Step one to making this kind of statement: give some evidence that the language ecosystem actually works as a free market.

First of all changing languages is almost always a large investment. That removes the "free" from your free market analogy so many of the assumptions you are making are completely unfounded.

1 comments

That is why it is a theory and I am opening it up to peer review. Otherwise I would have stated it as a fact.

Also, "free" as in choice, not "free" as in cost.

Fair enough, in that case it's certainly not a "theory", the correct term would be "hypothesis" or "conjecture".

I understood what you meant by "free" but you seem to be discounting the high cost of making that choice.

You can examine the language ecosystem as a market but if you do you see immediately that it is inherently a lock in market.

Once you choose a language it's very high cost to change languages.

It's also high cost to choose a language that's not already popular, recruiting is more difficult and you will not have as much 3rd party library support.

So you have both "lock in" and large advantages for existing large players. Sure, it's technically still a "free market" because it's not regulated by the state but this kind of market doesn't have the behavior you are assuming.

What evidence do you have that these kinds of markets optimize for "better" languages?

My biggest mistake: using the word "good" What I should of said is "has value"

I have since conceded that point and removed the word "good" (which is subjective) from the post.

Also, the only evidence I have is observation. Which is why I posted the idea. To get good constructive input from people like you!

You make some good points. It is an expensive proposition to switch languages, which is why I excluded that explicitly in the post.

It is also expensive to train people. So that alone may disprove the theory. I'm not sure yet.

On a side note, as far as I know, being based on observation only does not preclude the use of the word theory. It is technically correct (at least according to the dictionary definition of theory). Although, I agree hypothesis may be better.

You need to define "has value" right away though, because defining "value" as "whatever the market measures" is tautological and just plain useless. "PHP has value because people find that PHP has value" is not contributing anything new.

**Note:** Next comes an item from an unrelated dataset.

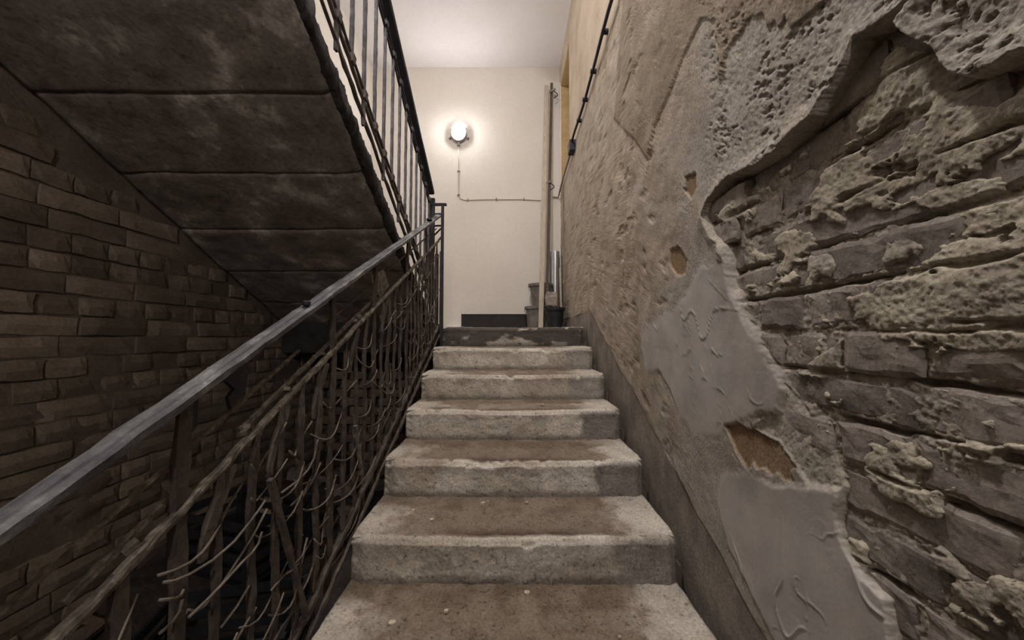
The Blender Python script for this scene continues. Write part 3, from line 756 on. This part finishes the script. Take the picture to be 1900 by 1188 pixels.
# sagging wires woven between the uprights
for row in range(1, 11):
    off = -.20 - row * .062
    y = .35 + (row % 2) * .09
    while y < 2.85:
        L = rr.choice([.13, .17, .21, .26])
        if hr(y) + off > nose(y) + .02 and rr.random() < .66:
            y1 = y + L
            z0 = hr(y) + off - .46 * 0; d = rr.uniform(.018, .05); rise = rr.uniform(.03, .09)
            curl = rr.uniform(0, .02)
            pts = []
            for t in np.linspace(0, 1, 9):
                pts.append((RX + .006 + .012 * math.sin(t * 5 + y * 40), y + L * t, z0 + rise * t * t - d * math.sin(math.pi * t) * (1 - .4 * t) + curl * (1 - t) ** 6))
            R_(MB().tube(pts, rr.uniform(.0018, .0030), 5), 'wire', M['wire'], True)
        y += L + rr.uniform(-.03, .04)
# traced strands nearest the viewer
for tr in ([(492, 929), (478, 950), (455, 980), (434, 1006), (395, 1040), (350, 1067), (325, 1078), (304, 1081)],
           [(486, 987), (480, 1008), (468, 1026), (450, 1043), (421, 1075), (385, 1113), (350, 1146)],
           [(340, 1094), (336, 1106), (325, 1111), (296, 1114)],
           [(338, 1112), (333, 1135), (320, 1155), (296, 1176)],
           [(462, 1087), (440, 1125), (410, 1165)], [(475, 1128), (455, 1160), (438, 1190)],
           [(590, 815), (583, 850), (572, 872), (552, 893), (522, 915)], [(572, 898), (562, 917), (540, 938)],
           [(545, 1134), (522, 1165), (508, 1190)], [(570, 998), (562, 1030), (546, 1048)],
           [(534, 1060), (518, 1078), (503, 1096)], [(640, 1018), (620, 1045), (606, 1060)],
           [(582, 1046), (570, 1080), (558, 1102)]):
    pts = [(RX + .008 + .002 * i, *on_x(u, v, RX + .008 + .002 * i)) for i, (u, v) in enumerate(tr)]
    R_(MB().tube(pts, .0028, 6), 'wire', M['wire'], True)
# newel at the landing
NY = 2.99
def nb(name, p0, p1, w, h, mat=M['black'], up=(0, 0, 1)):
    R_(MB().bar(p0, p1, w, h, 8, .0006, rr, up=up), name, mat)
_, ztop = on_y(812, 380, NY)
nb('newel_post', (-.558, NY, ZL - .15), (-.558, NY, ztop), .020, .030, up=(0, 1, 0))
nb('newel_post', (-.640, NY, ZL - .15), (-.640, NY, ztop + .05), .036, .030, up=(0, 1, 0))
R_(MB().sweep([(-.655, NY, ztop), (-.56, NY, ztop + .001), (-.535, NY, ztop), (-.527, NY, ztop)], [(-.018, -.006), (.018, -.006), (.018, .008), (-.018, .008)]), 'newel_cap', M['black'])
nb('tie_bar', (-.645, NY, ztop - .075), (-.555, NY, ztop - .075), .012, .010)
nb('tie_bar', (-.645, NY, ztop - .175), (-.555, NY, ztop - .17), .012, .012)
nb('tie_bar', (-.645, NY, ztop - .27), (-.555, NY, ztop - .18), .012, .010)
nb('tie_bar', (-.645, NY, ztop - .36), (-.555, NY, ztop - .25), .012, .012, M['iron'])
nb('filler_bar', (-.60, NY, ZL), (-.60, NY, ztop - .40), .030, .008, M['iron'], (0, 1, 0))
nb('filler_bar', (-.572, NY, ZL), (-.572, NY, ztop - .38), .012, .008, M['iron'], (0, 1, 0))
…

It's also the go to "moving the goalpost" logical fallacy used by free market ideological cranks who you don't want to be compared to.

Agreed. I don't want to ask you to complete my thought, but how would you define value in a way that makes sense in that context? Or is it hopeless?
Well now you're trying to figure out what it is that the market optimizes for.

In my experience it has little to do with language quality and mostly to do with reputation and momentum. Whatever that company/team used before they will likely use again.

I'll talk about things in the web space since that's what I know best, things will be different in each market.

If it's a blue sky exercise or they decided they need something new then it's mostly based on reputation, the less popular the language chosen the more blame taken by the chooser in the case of failure. In other words, no one ever got in trouble for choosing Java, PHP or C#.

Trying to define value in a way that covers even only the big players is tough.

Java and C# are chosen because they are big (library support, support materials) and have been around for a while. They are considered trustworthy.

PHP is chosen because there are tons of cheap semi-competent programmers who know PHP. It was marketed and packaged for beginners at the perfect time and that worked fantastically.

Ruby/Rails is chosen because of marketing (the engineers might be fans, but the business guys say OK and the HR people can find programmers because of the marketing). A lot of ex-php-ers who discovered how bad PHP is as a language when they learned Ruby as their second modern language.

This is just in a small piece of the language ecosystem that I know about. Other areas of programming (other markets i suppose) are completely different but I suppose that momentum, marketing and trained workforce are factors in all of them.

I think this is too messy a problem to ever arrive at a good definition.